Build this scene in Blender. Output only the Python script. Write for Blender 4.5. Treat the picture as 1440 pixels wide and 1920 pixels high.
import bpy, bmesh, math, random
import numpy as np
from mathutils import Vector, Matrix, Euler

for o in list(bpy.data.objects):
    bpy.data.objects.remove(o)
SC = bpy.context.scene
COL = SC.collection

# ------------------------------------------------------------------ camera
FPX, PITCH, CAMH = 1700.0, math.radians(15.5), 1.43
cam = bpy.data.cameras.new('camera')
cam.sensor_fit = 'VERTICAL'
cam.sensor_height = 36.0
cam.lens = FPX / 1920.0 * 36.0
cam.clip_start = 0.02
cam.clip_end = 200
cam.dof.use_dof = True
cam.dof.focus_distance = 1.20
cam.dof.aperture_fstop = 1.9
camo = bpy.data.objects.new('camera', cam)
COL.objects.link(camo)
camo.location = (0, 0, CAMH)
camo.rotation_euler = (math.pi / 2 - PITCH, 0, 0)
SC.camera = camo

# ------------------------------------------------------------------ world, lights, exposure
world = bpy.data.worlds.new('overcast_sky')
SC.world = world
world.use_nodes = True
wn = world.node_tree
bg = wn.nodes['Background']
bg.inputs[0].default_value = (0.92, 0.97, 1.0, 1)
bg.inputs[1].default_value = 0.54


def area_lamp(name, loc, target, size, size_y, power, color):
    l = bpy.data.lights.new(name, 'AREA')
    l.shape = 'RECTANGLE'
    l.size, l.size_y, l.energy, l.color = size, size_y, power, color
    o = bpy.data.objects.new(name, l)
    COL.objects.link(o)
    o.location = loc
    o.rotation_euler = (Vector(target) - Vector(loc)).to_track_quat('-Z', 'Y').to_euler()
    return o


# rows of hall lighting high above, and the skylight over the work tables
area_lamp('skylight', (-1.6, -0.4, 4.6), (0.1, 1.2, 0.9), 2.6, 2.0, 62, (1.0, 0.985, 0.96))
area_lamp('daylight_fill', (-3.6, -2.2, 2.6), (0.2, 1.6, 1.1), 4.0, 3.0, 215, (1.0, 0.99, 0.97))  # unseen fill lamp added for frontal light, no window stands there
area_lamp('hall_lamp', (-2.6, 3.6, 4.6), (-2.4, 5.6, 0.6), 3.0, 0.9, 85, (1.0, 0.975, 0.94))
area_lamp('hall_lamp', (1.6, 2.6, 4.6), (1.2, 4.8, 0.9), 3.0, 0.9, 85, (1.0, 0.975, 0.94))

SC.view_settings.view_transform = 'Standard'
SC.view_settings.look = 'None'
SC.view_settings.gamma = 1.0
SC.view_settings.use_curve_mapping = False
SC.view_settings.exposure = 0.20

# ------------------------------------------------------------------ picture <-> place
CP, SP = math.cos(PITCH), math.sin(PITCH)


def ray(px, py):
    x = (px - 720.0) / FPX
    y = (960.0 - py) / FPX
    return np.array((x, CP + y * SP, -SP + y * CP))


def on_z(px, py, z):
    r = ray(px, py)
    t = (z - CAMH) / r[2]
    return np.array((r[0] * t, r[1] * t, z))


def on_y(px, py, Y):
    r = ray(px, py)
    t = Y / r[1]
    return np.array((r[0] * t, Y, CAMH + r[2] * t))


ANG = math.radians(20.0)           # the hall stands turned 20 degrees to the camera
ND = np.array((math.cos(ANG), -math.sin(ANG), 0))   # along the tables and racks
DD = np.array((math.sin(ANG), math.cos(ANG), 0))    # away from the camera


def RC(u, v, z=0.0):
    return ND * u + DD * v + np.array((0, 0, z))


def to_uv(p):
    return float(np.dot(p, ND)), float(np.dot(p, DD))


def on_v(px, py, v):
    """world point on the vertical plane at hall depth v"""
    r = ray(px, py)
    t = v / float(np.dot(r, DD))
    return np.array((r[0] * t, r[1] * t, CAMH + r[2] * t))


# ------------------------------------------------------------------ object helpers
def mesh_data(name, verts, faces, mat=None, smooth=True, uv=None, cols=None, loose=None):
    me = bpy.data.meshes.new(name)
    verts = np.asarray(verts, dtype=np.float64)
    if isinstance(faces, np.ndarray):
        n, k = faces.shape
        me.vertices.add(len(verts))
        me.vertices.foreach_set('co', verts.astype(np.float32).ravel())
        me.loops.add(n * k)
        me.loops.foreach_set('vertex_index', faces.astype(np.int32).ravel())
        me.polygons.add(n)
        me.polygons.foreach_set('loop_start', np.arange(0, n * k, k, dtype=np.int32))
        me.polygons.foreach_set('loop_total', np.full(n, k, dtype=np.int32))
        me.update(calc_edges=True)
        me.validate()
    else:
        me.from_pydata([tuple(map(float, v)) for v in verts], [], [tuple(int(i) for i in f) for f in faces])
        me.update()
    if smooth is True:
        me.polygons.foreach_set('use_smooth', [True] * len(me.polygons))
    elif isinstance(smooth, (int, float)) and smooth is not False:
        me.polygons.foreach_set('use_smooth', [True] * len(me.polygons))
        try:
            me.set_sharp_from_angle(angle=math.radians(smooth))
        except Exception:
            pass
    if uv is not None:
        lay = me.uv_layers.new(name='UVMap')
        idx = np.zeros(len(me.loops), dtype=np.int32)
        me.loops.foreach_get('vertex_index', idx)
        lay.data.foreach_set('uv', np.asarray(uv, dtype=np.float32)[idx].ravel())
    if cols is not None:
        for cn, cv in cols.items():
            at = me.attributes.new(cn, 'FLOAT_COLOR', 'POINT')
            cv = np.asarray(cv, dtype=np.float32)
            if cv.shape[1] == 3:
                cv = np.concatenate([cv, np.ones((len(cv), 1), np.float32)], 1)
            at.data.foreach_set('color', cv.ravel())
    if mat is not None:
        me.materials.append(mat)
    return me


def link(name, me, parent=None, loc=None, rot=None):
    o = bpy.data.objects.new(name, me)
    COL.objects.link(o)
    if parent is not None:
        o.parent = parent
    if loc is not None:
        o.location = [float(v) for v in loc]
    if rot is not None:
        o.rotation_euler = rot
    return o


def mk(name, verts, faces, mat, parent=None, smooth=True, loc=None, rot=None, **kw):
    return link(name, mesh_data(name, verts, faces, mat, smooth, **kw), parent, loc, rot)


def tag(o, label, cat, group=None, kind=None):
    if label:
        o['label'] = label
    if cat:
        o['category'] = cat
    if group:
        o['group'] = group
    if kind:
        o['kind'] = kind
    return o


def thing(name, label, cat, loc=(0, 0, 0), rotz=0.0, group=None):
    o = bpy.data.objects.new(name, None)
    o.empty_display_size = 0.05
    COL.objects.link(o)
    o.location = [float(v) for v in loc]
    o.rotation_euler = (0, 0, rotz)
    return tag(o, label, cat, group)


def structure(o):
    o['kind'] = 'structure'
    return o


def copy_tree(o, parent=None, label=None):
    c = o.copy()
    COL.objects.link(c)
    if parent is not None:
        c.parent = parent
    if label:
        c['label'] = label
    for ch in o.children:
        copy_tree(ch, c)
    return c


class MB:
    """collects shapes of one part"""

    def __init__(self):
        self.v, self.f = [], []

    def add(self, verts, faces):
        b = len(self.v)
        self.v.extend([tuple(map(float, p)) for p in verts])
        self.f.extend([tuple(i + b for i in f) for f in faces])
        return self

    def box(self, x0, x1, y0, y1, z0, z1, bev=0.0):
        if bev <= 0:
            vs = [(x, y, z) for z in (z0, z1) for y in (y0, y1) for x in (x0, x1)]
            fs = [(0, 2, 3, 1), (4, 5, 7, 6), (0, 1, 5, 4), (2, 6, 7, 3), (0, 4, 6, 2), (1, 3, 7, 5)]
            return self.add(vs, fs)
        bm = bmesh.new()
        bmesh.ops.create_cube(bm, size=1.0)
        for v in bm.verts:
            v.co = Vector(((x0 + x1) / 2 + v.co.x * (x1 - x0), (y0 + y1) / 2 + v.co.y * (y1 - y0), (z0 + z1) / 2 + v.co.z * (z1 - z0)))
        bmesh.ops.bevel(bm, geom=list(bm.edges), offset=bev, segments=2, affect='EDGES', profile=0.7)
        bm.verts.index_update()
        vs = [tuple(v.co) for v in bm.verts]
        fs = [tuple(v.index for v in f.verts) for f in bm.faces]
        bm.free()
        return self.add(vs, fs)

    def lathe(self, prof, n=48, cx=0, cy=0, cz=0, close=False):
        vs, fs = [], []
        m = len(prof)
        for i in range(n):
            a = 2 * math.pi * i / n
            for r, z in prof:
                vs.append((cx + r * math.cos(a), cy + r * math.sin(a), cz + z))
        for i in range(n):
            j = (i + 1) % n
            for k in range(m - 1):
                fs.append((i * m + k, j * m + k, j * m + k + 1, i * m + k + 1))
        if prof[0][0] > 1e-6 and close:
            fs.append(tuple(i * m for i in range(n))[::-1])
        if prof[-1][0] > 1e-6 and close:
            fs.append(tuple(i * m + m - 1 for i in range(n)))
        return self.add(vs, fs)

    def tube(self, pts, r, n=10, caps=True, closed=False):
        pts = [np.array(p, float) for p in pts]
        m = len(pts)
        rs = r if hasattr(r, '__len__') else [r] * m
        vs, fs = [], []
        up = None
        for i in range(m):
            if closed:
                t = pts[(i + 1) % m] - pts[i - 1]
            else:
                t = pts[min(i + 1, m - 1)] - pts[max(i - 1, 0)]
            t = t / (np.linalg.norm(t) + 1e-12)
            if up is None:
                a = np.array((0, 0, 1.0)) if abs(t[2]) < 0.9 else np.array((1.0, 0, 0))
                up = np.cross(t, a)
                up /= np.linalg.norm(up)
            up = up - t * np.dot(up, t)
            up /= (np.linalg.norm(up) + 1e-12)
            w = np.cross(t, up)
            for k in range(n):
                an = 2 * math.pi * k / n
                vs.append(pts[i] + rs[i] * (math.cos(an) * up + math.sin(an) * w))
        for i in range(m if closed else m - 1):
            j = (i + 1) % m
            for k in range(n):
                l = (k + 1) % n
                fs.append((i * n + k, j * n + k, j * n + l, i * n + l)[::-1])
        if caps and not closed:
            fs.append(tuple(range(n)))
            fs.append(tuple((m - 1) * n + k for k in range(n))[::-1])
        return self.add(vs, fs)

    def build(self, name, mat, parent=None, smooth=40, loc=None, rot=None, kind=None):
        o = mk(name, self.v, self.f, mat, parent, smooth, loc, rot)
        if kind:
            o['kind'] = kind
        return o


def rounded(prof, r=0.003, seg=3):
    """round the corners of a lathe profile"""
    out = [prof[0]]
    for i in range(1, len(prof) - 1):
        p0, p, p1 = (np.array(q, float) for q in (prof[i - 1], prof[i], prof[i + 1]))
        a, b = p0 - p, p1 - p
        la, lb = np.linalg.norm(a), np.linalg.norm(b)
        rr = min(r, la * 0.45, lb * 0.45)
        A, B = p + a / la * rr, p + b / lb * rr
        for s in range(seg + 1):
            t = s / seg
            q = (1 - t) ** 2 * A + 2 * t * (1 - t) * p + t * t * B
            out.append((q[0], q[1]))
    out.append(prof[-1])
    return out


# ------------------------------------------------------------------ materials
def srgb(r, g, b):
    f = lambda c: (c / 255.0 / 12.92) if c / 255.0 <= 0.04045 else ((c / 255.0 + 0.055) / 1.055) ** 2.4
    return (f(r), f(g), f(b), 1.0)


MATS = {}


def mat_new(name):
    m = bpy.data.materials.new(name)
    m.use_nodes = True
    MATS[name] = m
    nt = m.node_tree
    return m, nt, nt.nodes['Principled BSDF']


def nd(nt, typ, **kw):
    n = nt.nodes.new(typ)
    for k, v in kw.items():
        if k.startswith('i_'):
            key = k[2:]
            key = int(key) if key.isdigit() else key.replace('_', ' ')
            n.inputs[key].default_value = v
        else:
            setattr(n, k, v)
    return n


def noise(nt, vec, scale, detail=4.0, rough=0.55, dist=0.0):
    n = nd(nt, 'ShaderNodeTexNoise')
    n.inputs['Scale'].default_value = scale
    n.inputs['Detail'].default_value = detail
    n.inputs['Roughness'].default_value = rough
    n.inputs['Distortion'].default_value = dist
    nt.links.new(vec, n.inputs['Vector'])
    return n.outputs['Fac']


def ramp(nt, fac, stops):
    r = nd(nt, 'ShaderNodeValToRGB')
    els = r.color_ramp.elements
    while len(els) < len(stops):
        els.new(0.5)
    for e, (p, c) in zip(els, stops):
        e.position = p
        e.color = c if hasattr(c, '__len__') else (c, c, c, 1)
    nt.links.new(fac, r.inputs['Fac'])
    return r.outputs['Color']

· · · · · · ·

* **TO BE DONE**:
Give the lines again, exactly as they stand, from the beginning of the data through the line with "COL = SC.collection".

* **EXERCISE RESPONSE**:
Build this scene in Blender. Output only the Python script. Write for Blender 4.5. Treat the picture as 1440 pixels wide and 1920 pixels high.
import bpy, bmesh, math, random
import numpy as np
from mathutils import Vector, Matrix, Euler

for o in list(bpy.data.objects):
    bpy.data.objects.remove(o)
SC = bpy.context.scene
COL = SC.collection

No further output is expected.